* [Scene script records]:
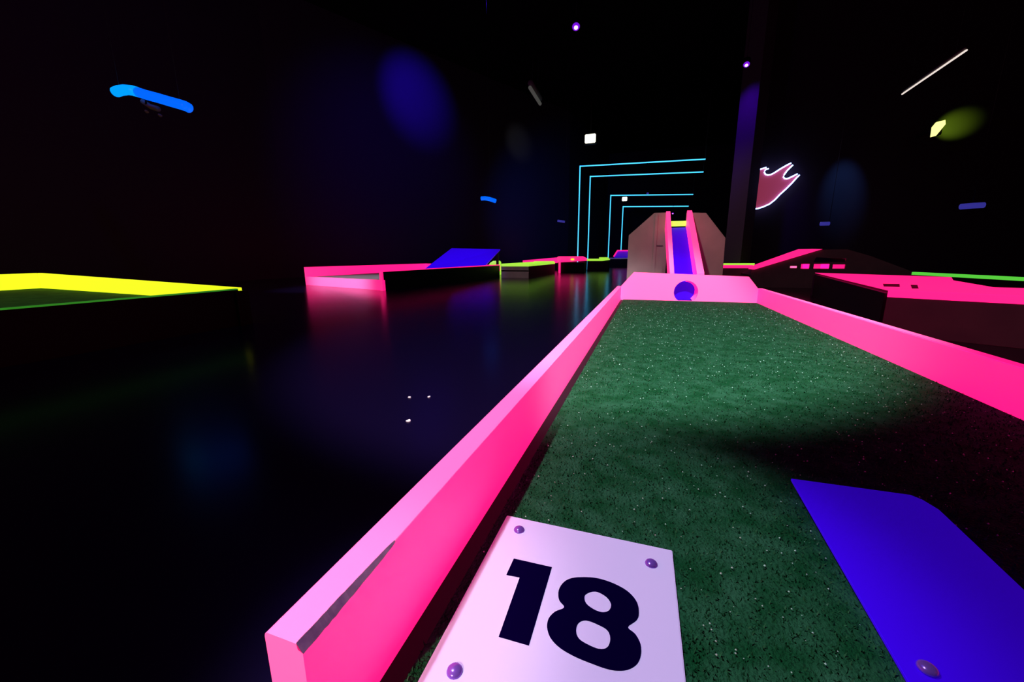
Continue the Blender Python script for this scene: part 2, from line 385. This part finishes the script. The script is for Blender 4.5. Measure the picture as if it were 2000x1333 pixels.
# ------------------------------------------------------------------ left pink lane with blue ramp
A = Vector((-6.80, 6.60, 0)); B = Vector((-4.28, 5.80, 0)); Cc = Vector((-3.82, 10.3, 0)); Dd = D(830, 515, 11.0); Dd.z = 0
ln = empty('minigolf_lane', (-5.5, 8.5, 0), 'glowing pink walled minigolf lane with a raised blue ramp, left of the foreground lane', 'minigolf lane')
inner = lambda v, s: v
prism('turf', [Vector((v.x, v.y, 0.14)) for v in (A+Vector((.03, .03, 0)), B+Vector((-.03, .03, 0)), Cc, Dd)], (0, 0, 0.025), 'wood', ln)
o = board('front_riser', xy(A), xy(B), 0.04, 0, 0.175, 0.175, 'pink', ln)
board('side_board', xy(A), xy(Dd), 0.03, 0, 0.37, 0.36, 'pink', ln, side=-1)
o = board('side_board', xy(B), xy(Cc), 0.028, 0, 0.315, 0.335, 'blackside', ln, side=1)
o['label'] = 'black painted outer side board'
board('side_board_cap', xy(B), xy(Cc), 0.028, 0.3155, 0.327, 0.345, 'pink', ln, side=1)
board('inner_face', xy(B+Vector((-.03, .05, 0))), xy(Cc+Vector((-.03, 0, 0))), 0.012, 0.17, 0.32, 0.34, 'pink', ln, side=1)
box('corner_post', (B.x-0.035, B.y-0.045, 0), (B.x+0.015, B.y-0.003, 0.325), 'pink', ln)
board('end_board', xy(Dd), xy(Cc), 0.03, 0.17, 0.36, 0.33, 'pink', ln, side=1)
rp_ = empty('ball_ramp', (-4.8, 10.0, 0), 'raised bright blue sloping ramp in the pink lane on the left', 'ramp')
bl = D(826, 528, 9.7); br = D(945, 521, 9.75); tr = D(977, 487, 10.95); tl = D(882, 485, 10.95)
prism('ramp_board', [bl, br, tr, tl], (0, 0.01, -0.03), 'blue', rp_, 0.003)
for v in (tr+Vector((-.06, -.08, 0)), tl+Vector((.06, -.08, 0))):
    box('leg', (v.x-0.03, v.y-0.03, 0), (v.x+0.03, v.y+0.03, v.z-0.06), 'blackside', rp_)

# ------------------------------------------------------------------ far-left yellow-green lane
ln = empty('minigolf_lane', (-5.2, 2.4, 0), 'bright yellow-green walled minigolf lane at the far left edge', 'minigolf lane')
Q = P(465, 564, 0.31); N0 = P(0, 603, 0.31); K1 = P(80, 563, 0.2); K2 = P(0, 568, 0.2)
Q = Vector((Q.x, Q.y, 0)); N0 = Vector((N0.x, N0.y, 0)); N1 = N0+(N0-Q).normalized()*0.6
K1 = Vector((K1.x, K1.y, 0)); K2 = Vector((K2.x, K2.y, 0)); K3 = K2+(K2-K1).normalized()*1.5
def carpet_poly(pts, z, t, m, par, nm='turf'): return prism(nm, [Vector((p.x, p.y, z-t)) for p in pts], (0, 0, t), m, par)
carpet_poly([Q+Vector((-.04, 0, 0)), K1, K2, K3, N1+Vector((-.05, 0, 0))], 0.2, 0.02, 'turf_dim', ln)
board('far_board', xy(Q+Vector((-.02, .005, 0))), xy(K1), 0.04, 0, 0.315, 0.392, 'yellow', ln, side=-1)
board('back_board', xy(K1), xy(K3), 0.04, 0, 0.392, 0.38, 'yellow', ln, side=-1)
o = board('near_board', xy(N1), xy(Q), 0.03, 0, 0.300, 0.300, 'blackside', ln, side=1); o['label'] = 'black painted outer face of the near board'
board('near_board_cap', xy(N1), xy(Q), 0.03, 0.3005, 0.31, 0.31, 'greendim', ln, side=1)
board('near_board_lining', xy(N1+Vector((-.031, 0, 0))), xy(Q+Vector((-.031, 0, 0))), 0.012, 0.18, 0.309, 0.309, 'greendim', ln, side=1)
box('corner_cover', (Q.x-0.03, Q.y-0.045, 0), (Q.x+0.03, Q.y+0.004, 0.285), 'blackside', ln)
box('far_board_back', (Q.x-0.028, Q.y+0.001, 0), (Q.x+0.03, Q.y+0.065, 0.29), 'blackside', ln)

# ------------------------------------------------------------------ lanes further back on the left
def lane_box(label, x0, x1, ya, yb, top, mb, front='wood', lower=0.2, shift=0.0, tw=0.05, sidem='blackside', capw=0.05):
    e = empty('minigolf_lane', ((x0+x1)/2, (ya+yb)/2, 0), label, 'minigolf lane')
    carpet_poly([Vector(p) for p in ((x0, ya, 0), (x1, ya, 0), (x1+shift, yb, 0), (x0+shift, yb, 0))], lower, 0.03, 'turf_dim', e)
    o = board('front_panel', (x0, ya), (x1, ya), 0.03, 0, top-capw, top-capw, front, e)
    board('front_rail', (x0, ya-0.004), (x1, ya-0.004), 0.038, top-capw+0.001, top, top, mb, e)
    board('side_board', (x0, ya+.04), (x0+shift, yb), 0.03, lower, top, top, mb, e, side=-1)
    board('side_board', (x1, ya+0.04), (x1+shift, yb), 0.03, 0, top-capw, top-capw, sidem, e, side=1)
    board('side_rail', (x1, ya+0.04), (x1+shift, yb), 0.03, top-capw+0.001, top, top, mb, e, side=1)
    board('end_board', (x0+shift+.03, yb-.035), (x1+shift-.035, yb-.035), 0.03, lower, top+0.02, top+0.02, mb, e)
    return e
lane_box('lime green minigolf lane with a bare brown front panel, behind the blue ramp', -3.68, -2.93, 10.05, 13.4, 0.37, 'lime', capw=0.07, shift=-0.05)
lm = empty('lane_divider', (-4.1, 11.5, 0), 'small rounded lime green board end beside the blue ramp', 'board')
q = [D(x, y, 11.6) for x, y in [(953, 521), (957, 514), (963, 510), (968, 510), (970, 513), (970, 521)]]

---

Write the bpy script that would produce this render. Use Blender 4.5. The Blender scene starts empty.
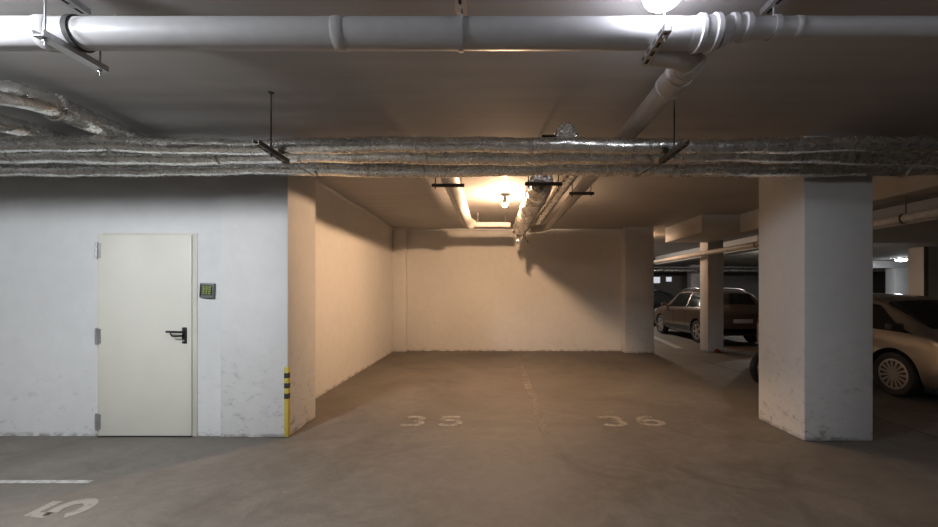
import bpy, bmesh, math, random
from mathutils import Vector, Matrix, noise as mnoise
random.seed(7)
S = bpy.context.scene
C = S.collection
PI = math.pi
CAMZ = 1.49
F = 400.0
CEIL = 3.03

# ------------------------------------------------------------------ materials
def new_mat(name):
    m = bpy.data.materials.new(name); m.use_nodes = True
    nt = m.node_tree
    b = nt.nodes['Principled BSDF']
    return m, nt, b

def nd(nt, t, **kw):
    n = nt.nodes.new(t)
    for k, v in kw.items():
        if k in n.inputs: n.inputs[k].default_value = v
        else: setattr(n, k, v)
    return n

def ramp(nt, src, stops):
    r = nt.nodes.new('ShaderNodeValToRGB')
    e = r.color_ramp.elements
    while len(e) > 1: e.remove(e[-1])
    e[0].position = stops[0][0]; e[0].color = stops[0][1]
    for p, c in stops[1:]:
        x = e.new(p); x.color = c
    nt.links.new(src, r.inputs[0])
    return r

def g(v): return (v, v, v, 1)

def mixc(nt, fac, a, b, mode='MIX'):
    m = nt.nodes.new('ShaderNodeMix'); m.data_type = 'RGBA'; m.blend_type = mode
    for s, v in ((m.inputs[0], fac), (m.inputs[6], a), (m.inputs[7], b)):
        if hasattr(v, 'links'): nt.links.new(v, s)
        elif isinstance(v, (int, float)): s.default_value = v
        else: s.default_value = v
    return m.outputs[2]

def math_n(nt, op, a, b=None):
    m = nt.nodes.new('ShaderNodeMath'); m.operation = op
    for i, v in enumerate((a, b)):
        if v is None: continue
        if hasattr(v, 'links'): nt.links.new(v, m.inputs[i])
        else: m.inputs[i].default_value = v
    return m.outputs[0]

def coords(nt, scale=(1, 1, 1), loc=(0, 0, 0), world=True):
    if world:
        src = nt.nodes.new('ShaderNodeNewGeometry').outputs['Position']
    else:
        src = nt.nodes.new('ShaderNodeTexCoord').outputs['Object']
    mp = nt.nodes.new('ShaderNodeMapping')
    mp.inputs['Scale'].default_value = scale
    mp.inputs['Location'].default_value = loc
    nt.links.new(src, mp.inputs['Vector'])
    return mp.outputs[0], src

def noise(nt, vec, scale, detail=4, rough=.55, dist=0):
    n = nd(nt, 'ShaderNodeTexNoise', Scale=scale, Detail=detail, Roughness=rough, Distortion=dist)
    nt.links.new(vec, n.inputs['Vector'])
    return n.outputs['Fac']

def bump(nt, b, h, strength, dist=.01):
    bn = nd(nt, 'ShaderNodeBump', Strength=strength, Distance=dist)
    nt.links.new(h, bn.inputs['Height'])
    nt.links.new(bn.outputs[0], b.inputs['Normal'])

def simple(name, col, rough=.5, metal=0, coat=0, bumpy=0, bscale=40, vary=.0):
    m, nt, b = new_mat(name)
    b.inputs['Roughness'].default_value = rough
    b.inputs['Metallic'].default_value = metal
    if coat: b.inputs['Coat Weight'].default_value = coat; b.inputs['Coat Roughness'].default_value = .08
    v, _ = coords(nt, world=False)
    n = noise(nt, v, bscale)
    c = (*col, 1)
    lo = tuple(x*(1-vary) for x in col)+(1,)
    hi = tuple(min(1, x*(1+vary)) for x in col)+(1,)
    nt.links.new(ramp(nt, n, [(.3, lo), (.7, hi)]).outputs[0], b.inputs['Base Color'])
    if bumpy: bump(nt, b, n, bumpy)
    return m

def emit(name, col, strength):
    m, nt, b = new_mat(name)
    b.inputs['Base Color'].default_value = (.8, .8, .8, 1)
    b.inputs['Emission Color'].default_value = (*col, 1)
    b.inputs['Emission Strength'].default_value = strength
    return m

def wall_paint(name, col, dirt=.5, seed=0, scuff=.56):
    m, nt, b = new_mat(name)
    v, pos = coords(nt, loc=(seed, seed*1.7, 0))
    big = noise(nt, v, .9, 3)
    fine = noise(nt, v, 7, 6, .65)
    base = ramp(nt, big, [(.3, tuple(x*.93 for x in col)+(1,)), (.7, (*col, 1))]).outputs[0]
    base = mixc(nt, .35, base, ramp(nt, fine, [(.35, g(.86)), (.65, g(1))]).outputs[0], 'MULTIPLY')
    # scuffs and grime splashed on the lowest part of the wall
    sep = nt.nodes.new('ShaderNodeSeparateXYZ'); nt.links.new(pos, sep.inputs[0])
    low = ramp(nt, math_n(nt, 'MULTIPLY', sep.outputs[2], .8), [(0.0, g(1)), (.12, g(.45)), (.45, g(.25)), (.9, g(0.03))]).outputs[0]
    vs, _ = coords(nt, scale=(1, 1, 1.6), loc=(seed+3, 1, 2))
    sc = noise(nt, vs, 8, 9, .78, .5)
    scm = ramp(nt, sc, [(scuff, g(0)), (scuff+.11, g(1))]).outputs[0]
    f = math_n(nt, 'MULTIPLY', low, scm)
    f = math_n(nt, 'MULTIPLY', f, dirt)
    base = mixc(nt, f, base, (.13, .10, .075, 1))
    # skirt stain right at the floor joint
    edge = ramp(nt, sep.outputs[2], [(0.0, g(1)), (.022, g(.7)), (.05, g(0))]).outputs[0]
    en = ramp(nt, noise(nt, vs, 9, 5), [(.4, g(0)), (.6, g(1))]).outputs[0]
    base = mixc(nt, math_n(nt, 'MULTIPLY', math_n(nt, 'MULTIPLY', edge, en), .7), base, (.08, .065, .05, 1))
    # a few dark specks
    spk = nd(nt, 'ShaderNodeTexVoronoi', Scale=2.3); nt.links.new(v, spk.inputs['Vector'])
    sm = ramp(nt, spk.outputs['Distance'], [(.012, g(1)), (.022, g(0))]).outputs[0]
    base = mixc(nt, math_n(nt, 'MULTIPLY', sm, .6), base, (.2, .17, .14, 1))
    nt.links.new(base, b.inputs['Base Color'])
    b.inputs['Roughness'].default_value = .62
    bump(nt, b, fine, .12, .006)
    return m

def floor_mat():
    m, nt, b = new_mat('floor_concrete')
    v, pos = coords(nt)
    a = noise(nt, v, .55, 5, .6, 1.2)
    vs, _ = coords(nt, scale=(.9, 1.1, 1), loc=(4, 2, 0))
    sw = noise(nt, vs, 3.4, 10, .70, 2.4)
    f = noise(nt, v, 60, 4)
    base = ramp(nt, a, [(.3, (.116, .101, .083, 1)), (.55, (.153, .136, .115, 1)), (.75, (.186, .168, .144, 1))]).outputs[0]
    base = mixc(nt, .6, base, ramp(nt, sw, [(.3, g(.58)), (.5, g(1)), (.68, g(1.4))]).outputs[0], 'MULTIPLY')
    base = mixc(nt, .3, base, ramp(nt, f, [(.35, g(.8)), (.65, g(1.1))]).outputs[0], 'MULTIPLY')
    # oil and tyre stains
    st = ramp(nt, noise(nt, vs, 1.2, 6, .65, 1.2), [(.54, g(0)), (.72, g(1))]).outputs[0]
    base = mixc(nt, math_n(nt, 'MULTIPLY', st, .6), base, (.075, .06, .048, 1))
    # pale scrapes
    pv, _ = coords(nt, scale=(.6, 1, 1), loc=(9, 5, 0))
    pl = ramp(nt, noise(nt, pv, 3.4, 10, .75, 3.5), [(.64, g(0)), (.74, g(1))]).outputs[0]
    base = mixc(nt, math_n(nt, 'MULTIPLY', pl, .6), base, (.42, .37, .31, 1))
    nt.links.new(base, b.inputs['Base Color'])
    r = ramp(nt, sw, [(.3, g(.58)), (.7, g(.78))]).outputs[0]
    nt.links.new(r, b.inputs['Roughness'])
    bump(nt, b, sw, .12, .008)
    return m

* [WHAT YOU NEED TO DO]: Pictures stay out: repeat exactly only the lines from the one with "Write the bpy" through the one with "return m, nt, b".

* [FINAL RESULT]:
Write the bpy script that would produce this render. Use Blender 4.5. The Blender scene starts empty.
import bpy, bmesh, math, random
from mathutils import Vector, Matrix, noise as mnoise
random.seed(7)
S = bpy.context.scene
C = S.collection
PI = math.pi
CAMZ = 1.49
F = 400.0
CEIL = 3.03

# ------------------------------------------------------------------ materials
def new_mat(name):
    m = bpy.data.materials.new(name); m.use_nodes = True
    nt = m.node_tree
    b = nt.nodes['Principled BSDF']
    return m, nt, b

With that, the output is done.